Her mom grew up in Maine and her dad is from South Carolina. Waddell spent her formative years in El Paso, Texas, before moving to Maine prior to the eighth grade. She dabbled with soccer and gymnastics but felt most comfortable in a swimming pool.


“I was good at it and I liked it, so I started swimming year-round at 7 or 8,” she said. “My parents never pushed me. It was always up to me. If I wasn’t feeling it, they never forced me to go.”

In Texas, Waddell was one of many. Her team had 200 kids, three pool locations and a coach who had trained Olympians.

Maine swimming is much smaller, but Waddell never forgets there are faster swimmers out there, even if they live outside the state.

“She saw that she was a big fish in a little pond but she never acted that way,” said Howard, who lived in San Diego before moving to Maine. “She has no airs about her. She volunteers a lot, has helped me out with Special Olympics and is always willing to help.”

This winter, Waddell posted the state’s top times in four events, with the 200 and 500 freestyle in addition to her butterfly and IM victories at the state meet. She was top-10 in all eight individual events and was only challenged once — by Brunswick freshman Caitlin Tycz, whose seed time in the 100 butterfly was better than that of Waddell.

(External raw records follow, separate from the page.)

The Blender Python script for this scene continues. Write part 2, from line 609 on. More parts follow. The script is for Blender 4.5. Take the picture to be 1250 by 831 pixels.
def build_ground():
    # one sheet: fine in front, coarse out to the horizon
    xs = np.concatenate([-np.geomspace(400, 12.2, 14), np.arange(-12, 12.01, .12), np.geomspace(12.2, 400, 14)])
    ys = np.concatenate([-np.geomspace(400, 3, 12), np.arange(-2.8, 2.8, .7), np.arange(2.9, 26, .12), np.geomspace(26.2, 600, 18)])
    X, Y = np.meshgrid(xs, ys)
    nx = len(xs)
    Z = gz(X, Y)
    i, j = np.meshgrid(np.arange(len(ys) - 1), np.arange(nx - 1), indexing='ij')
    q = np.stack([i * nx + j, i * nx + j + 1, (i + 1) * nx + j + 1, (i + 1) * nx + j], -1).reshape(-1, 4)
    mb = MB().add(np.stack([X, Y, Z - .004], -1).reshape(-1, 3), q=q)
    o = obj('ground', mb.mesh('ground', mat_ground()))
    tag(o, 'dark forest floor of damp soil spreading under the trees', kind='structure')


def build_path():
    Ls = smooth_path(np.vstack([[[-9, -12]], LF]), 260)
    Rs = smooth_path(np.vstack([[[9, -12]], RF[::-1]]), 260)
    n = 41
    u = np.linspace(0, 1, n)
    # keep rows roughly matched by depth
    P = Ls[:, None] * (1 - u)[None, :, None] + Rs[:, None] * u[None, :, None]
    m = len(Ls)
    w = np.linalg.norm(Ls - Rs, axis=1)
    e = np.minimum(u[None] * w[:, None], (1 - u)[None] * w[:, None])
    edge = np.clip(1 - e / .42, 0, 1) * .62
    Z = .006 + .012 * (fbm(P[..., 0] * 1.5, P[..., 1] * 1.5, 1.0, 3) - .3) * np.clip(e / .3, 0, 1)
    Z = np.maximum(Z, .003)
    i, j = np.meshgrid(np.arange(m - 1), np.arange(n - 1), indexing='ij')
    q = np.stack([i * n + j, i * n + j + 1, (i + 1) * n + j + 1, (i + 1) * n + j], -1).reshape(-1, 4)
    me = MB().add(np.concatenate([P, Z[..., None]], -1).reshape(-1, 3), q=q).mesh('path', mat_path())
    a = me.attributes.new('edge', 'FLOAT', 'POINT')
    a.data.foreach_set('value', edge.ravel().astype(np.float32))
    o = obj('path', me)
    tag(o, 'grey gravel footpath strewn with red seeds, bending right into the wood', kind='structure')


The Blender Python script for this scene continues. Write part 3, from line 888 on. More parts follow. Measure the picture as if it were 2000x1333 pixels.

“I think a lot of people thought I would be nervous,” Waddell said of their race. “But I was just excited to have such a good competitor.”

No Maine schoolgirl had broken 55 seconds in the butterfly. Tycz touched the wall in 54.78 — three-tenths behind Waddell. They embraced over a lane line, Tycz squealing with delight and Waddell welling up with emotion. Two nights later, Colby Harvey of Waynflete, in an attempt to win back her state record, set a Class B mark of 54.97.

“We were both thrilled,” Waddell said. “That’s one thing about Maine swimming I really like. Even in those races, everyone is such a good sport. I like that it’s a community, that everyone knows each other but when it gets down to it, you’re still going to compete against each other.”

Glenn Jordan can be contacted at 791-6425 or at:[email protected]Twitter: GlennJordanPPH____________________________This story was updated at 1:06 p.m. on March 10 to correct the order of the swimming strokes.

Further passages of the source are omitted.